There have been several writeups lately about John Maynard Keynes, and specifically of his ideas. There now is a growing consensus that his policy prescriptions could be best to get the market flowing again.
This is from a writeup by Greg Mankiw from the New York Times.
According to Keynes, the root cause of economic downturns is insufficient aggregate demand. When the total demand for goods and services declines, businesses throughout the economy see their sales fall off. Lower sales induce firms to cut back production and to lay off workers. Rising unemployment and declining profits further depress demand, leading to a feedback loop with a very unhappy ending.
The situation reverses, Keynesian theory says, only when some event or policy increases aggregate demand. The problem right now is that it is hard to see where that demand might come from.
Keynesian theory suggests a “paradox of thrift.” If all households try to save more, a short-run result could be lower aggregate demand and thus lower national income. Reduced incomes, in turn, could prevent households from reaching their new saving goals.

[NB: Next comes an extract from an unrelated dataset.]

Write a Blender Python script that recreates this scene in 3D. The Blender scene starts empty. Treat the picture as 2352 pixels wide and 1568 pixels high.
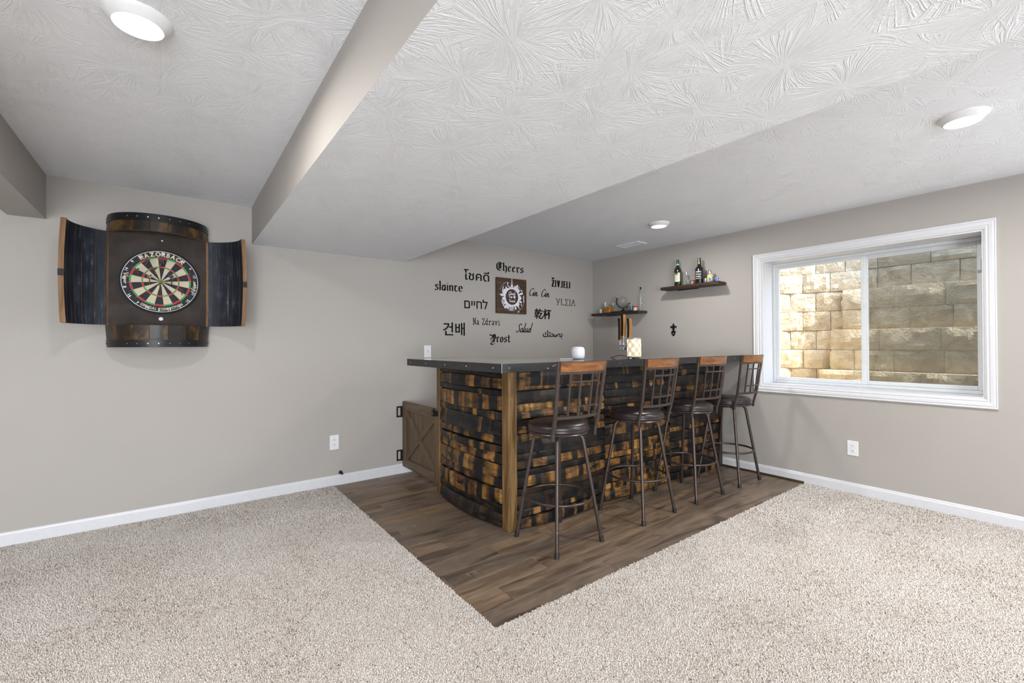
import bpy, math, random
import numpy as np
from mathutils import Vector, Matrix
random.seed(7)
rng = np.random.default_rng(7)
sc = bpy.context.scene
COL = sc.collection
pi = math.pi

# ------------------------------------------------------------------ camera
F_PX, YAW, PITCH, ROLL = 1028.4366, 0.6461425, 0.0069163, -0.0045818
CAM = Vector((-4.633244, -4.279800, 1.2859335))
fw = Vector((math.sin(YAW) * math.cos(PITCH), math.cos(YAW) * math.cos(PITCH), math.sin(PITCH)))
rt = Vector((math.cos(YAW), -math.sin(YAW), 0))
up = rt.cross(fw)
rt, up = rt * math.cos(ROLL) + up * math.sin(ROLL), up * math.cos(ROLL) - rt * math.sin(ROLL)
cd = bpy.data.cameras.new('camera')
cd.sensor_width = 36.0
cd.lens = F_PX * 36.0 / 2352.0
cd.clip_start = 0.05
cam = bpy.data.objects.new('camera', cd)
M = Matrix.Identity(4)
for i in range(3):
    M[i][0], M[i][1], M[i][2], M[i][3] = rt[i], up[i], -fw[i], CAM[i]
cam.matrix_world = M
COL.objects.link(cam)
sc.camera = cam

# ------------------------------------------------------------------ world, sun, lamps, exposure
w = bpy.data.worlds.new('sky')
sc.world = w
w.use_nodes = True
nt = w.node_tree
sky = nt.nodes.new('ShaderNodeTexSky')
try:
    sky.sky_type = 'NISHITA'
    sky.sun_disc = False
    sky.sun_elevation = math.radians(50)
    sky.sun_rotation = math.radians(180)
except Exception:
    pass
nt.links.new(sky.outputs[0], nt.nodes['Background'].inputs[0])
nt.nodes['Background'].inputs[1].default_value = 1.5

def light(name, kind, loc, energy, color=(1, 1, 1), size=0.2, size_y=None, look=None, spread=None):
    l = bpy.data.lights.new(name, kind)
    l.energy = energy
    l.color = color
    if kind == 'AREA':
        l.size = size
        if size_y:
            l.shape = 'RECTANGLE'; l.size_y = size_y
        else:
            l.shape = 'DISK'
        if spread: l.spread = spread
    elif kind == 'SUN':
        l.angle = size
    else:
        l.shadow_soft_size = size
    o = bpy.data.objects.new(name, l)
    o.location = loc
    if look is not None:
        o.rotation_euler = (Vector(look) - Vector(loc)).to_track_quat('-Z', 'Y').to_euler()
    COL.objects.link(o)
    return o
sun_from = Vector((0.03, -0.62, 0.78))
light('sun', 'SUN', (1, -4, 6), 8.5, (1.0, 0.95, 0.86), 0.03, look=Vector((1, -4, 6)) - sun_from)
WARM = (1.0, 0.97, 0.93)
COOL = (0.88, 0.94, 1.0)
LAMPS = [(-4.735, -2.24, 16), (-1.42, -3.85, 25), (-0.925, -1.71, 14), (-1.42, -6.1, 22), (-4.735, -5.4, 18), (-6.9, -2.24, 6), (-6.9, -5.4, 12), (-4.735, -8.0, 14)]
for k, (x, y, e) in enumerate(LAMPS):
    light('lamp_glow', 'AREA', (x, y, 2.392), e, WARM, 0.14, look=(x, y, 0))
# added area fills for light from behind the camera
light('daylight_fill_side', 'AREA', (-0.12, -5.9, 1.5), 45, COOL, 1.5, 1.2, look=(-6, -5.2, 1.9))
light('fill_rear', 'AREA', (-6.2, -8.4, 1.0), 285, COOL, 3.2, 1.8, look=(-4.6, 0, 3.2))

sc.view_settings.view_transform = 'Standard'
sc.view_settings.look = 'None'
sc.view_settings.gamma = 1.0
sc.view_settings.use_curve_mapping = False
sc.view_settings.exposure = 0.36

# ------------------------------------------------------------------ helpers: objects
def tag(o, label=None, cat=None, group=None, kind=None):
    if label: o['label'] = label
    if cat: o['category'] = cat
    if group: o['group'] = group
    if kind: o['kind'] = kind
    return o

def empty(name, loc=(0, 0, 0), rz=0.0, parent=None, **t):
    o = bpy.data.objects.new(name, None)
    o.empty_display_size = 0.05
    o.location = loc
    o.rotation_euler = (0, 0, rz)
    COL.objects.link(o)
    if parent: o.parent = parent
    return tag(o, **t)

def copy_tree(o, parent=None):
    c = o.copy()
    COL.objects.link(c)
    c.parent = parent
    for ch in list(o.children):
        copy_tree(ch, c)
    return c

class MB:
    def __init__(s):
        s.v = []; s.f = []; s.m = []
    def add(s, vs, fs, mi=0):
        b = len(s.v)
        s.v += [tuple(p) for p in vs]
        s.f += [tuple(b + i for i in f) for f in fs]
        s.m += [mi] * len(fs)
        return s
    def box(s, x0, x1, y0, y1, z0, z1, mi=0, bev=0.0, mat=None):
        if x0 > x1: x0, x1 = x1, x0
        if y0 > y1: y0, y1 = y1, y0
        if z0 > z1: z0, z1 = z1, z0
        if bev <= 0:
            vs = [(x, y, z) for z in (z0, z1) for y in (y0, y1) for x in (x0, x1)]
            fs = [(0, 2, 3, 1), (4, 5, 7, 6), (0, 1, 5, 4), (2, 6, 7, 3), (0, 4, 6, 2), (1, 3, 7, 5)]
        else:
            b = min(bev, (x1 - x0) * .49, (y1 - y0) * .49, (z1 - z0) * .49)
            vs = []; idx = {}
            for sx in (0, 1):
                for sy in (0, 1):
                    for sz in (0, 1):
                        X, Y, Z = (x0, x1)[sx], (y0, y1)[sy], (z0, z1)[sz]
                        dx, dy, dz = b * (1 - 2 * sx), b * (1 - 2 * sy), b * (1 - 2 * sz)
                        idx[sx, sy, sz, 0] = len(vs); vs.append((X, Y + dy, Z + dz))
                        idx[sx, sy, sz, 1] = len(vs); vs.append((X + dx, Y, Z + dz))
                        idx[sx, sy, sz, 2] = len(vs); vs.append((X + dx, Y + dy, Z))
            I = idx; fs = []
            for a in (0, 1):
                q = [I[a, 0, 0, 0], I[a, 1, 0, 0], I[a, 1, 1, 0], I[a, 0, 1, 0]]
                fs.append(tuple(q if a else q[::-1]))
                q = [I[0, a, 0, 1], I[0, a, 1, 1], I[1, a, 1, 1], I[1, a, 0, 1]]
                fs.append(tuple(q if a else q[::-1]))
                q = [I[0, 0, a, 2], I[1, 0, a, 2], I[1, 1, a, 2], I[0, 1, a, 2]]
                fs.append(tuple(q if a else q[::-1]))
            for a in (0, 1):
                for c in (0, 1):
                    q = [I[a, c, 0, 0], I[a, c, 0, 1], I[a, c, 1, 1], I[a, c, 1, 0]]
                    fs.append(tuple(q if (a == c) else q[::-1]))
                    q = [I[a, 0, c, 0], I[a, 1, c, 0], I[a, 1, c, 2], I[a, 0, c, 2]]
                    fs.append(tuple(q if (a == c) else q[::-1]))
                    q = [I[0, a, c, 1], I[0, a, c, 2], I[1, a, c, 2], I[1, a, c, 1]]
                    fs.append(tuple(q if (a == c) else q[::-1]))
                    for e in (0, 1):
                        q = [I[a, c, e, 0], I[a, c, e, 1], I[a, c, e, 2]]
                        fs.append(tuple(q if (a + c + e) % 2 else q[::-1]))
        if mat is not None:
            vs = [tuple(mat @ Vector(p)) for p in vs]
        return s.add(vs, fs, mi)
    def lathe(s, prof, n=24, c=(0, 0, 0), mi=0, mat=None, cap0=True, cap1=True):
        vs = []; fs = []
        for r, z in prof:
            for k in range(n):
                a = 2 * pi * k / n
                vs.append((r * math.cos(a), r * math.sin(a), z))
        for j in range(len(prof) - 1):
            for k in range(n):
                k2 = (k + 1) % n
                fs.append((j * n + k, j * n + k2, (j + 1) * n + k2, (j + 1) * n + k))
        if cap0: fs.append(tuple(range(n))[::-1])
        if cap1: fs.append(tuple((len(prof) - 1) * n + k for k in range(n)))
        T = Matrix.Translation(c) @ (mat if mat is not None else Matrix.Identity(4))
        return s.add([tuple(T @ Vector(p)) for p in vs], fs, mi)
    def sweep(s, pts, prof, mi=0, closed=False, upv=(0, 0, 1), cap=True, scale=None):
        # prof: 2D outline (a, b); a runs along side = t x up, b along the corrected up
        pts = [Vector(p) for p in pts]; n = len(prof); vs = []; fs = []; L = len(pts)
        upv = Vector(upv)
        for i, p in enumerate(pts):
            if closed: t = pts[(i + 1) % L] - pts[i - 1]
            else: t = pts[min(i + 1, L - 1)] - pts[max(i - 1, 0)]
            t.normalize()
            side = t.cross(upv)
            if side.length < 1e-4: side = t.cross(Vector((0, 1, 0)))
            side.normalize(); u2 = side.cross(t)
            k = 1 if scale is None else scale[i]
            for a, b in prof: vs.append(tuple(p + side * a * k + u2 * b * k))
        R = L if closed else L - 1
        for i in range(R):
            j = (i + 1) % L
            for k in range(n):
                k2 = (k + 1) % n
                fs.append((i * n + k, i * n + k2, j * n + k2, j * n + k))
        if cap and not closed:
            fs.append(tuple(range(n))[::-1]); fs.append(tuple((L - 1) * n + k for k in range(n)))
        return s.add(vs, fs, mi)
    def tube(s, pts, r, n=10, **k):
        return s.sweep(pts, [(r * math.cos(2 * pi * i / n), r * math.sin(2 * pi * i / n)) for i in range(n)], **k)
    def prism(s, poly, y0, y1, mi=0, mat=None):
        # poly in (x, z), extruded along y
        n = len(poly); a = sum(poly[i][0] * poly[(i + 1) % n][1] - poly[(i + 1) % n][0] * poly[i][1] for i in range(n))
        if a < 0: poly = poly[::-1]
        if y0 > y1: y0, y1 = y1, y0
        vs = [(x, y0, z) for x, z in poly] + [(x, y1, z) for x, z in poly]
        fs = [tuple(range(n)), tuple(range(2 * n - 1, n - 1, -1))]
        for k in range(n):
            k2 = (k + 1) % n
            fs.append((k, k + n, k2 + n, k2))
        if mat is not None: vs = [tuple(mat @ Vector(p)) for p in vs]
        return s.add(vs, fs, mi)
    def xf(s, mat):
        s.v = [tuple(mat @ Vector(p)) for p in s.v]; return s
    def build(s, name, mats, parent=None, smooth=None, loc=None, **t):
        me = bpy.data.meshes.new(name)
        me.from_pydata(s.v, [], s.f)
        if not isinstance(mats, (list, tuple)): mats = [mats]
        for m in mats: me.materials.append(m)
        if any(s.m): me.polygons.foreach_set('material_index', s.m)
        if smooth:
            me.polygons.foreach_set('use_smooth', [True] * len(s.f))
            me.set_sharp_from_angle(angle=math.radians(smooth))
        me.update()
        o = bpy.data.objects.new(name, me)
        if loc: o.location = loc
        if parent: o.parent = parent
        COL.objects.link(o)
        return tag(o, **t)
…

That leaves the government as the demander of last resort. Calls for increased infrastructure spending fit well with Keynesian theory. In principle, every dollar spent by the government could cause national income to increase by more than a dollar if it leads to a more vibrant economy and stimulates spending by consumers and companies.
Paul Krugman summarizes Keynes ideas in these bullet points (HT Mark Thoma)
Stripped down, the conclusions of The General Theory might be expressed as four bullet points: • Economies can and often do suffer from an overall lack of demand, which leads to involuntary unemployment
• The economy’s automatic tendency to correct shortfalls in demand, if it exists at all, operates slowly and painfully
• Government policies to increase demand, by contrast, can reduce unemployment quickly
• Sometimes increasing the money supply won’t be enough to persuade the private sector to spend more, and government spending must step into the breach
Robert Reich operationalizes the ideas further:
John Maynard Keynes understood: when the economy has as much underutilized capacity as we have now, and are likely to have more of, government spending that pushes the economy to fuller capacity will of itself shrink future deficits.
Conservative supply-siders, meanwhile, will call for income-tax cuts rather than government spending, claiming that people with more money in their pockets will get the economy moving again more readily than can government. They're wrong, too. Income-tax cuts go mainly to upper-income people, and they tend to save rather than spend.
Even if a rebate could be fashioned for the middle class, it wouldn't do much good because, as we saw from the last set of rebate checks, people tend to use extra cash to pay off debts rather than buy goods and services. Besides, individual purchases wouldn't generate nearly as many American jobs as government spending on infrastructure, social services, and green technologies, because so much of we as individuals buy comes from abroad.
So the government has to spend big time. The real challenge will be for government to spend it wisely -- avoiding special-interest pleadings and pork projects such as bridges to nowhere. We’ll need a true capital budget that lays out the nation’s priorities rather than the priorities of powerful Washington lobbies.
3 comments:
In the love/hate blogathon of Paul Krugman and Greg Mankiw...
It is significant that Greg Mankiw, an economist with links to Bush and Romney, should in his excellent article encourage us to approach the current economic crisis through the eyes of John Maynard Keynes.
However, his answer to the question "what would Keynes have done?" ignores an element that would clearly have been uppermost in Keynes's mind - how to get international action to solve the crisis.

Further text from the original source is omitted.